G.I. JOBS VIRTUAL CAREER EXPO   I   DECEMBER 8TH

6 Common Military Resume Mistakes

common military resume mistakes

First impressions are always important, especially when it comes to job interviews. Before you even get to meet to try and impress an employer, their first impression is your resume.

Here are a few common military resume mistakes that can really hurt your first impression.

Not Personalizing it to the Employer

You never want to use the same carbon copy resume for every job, because not every job is the same. You want to show the skills and experience that make you a good candidate for that specific position and why you would be a great fit for their company.

Using Military Acronyms

When putting together your resume, you have to assume that your potential employer has no previous knowledge of anything military related. You have to “demilitarize” your job titles into something that a civilian can relate to. Instead of using platoon or battalion, use team and separate every area of responsibility that you had in the service into a different job title.

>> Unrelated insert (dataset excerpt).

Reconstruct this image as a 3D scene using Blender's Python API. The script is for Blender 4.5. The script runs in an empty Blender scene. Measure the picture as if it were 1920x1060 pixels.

Assuming They Knew What Skills You Acquired

Just putting your civilianized job title down is not enough for them to know what your duties and responsibilities were in that position. You need to explain your accomplishments and the skills you obtained that most relate to the position.

Multiple Pages

A resume should never be more than a page long. Employers do not want to be reading what seems to be an essay instead of a resume. Under your job title there should be about 3 to 4 bulletin points of your responsibly and highlights of your achievements.

Presentation of Your Resume

This may seem like a small detail, but it makes a huge difference. Handing an employer a resume on thick parchment instead of regular computer paper looks more professional and prepared. Never use colored paper for your resume and keep it in a portfolio or folder until you give it to them to avoid smudging or creasing the paper.

Unreadable Content

Layout is very important when it comes to a resume because it needs to be easy to read and understand. An interviewer should not have to spend time trying to figure out dates, locations, or contact information. Everything should be organized so that your information is straightforward and quickly assessed.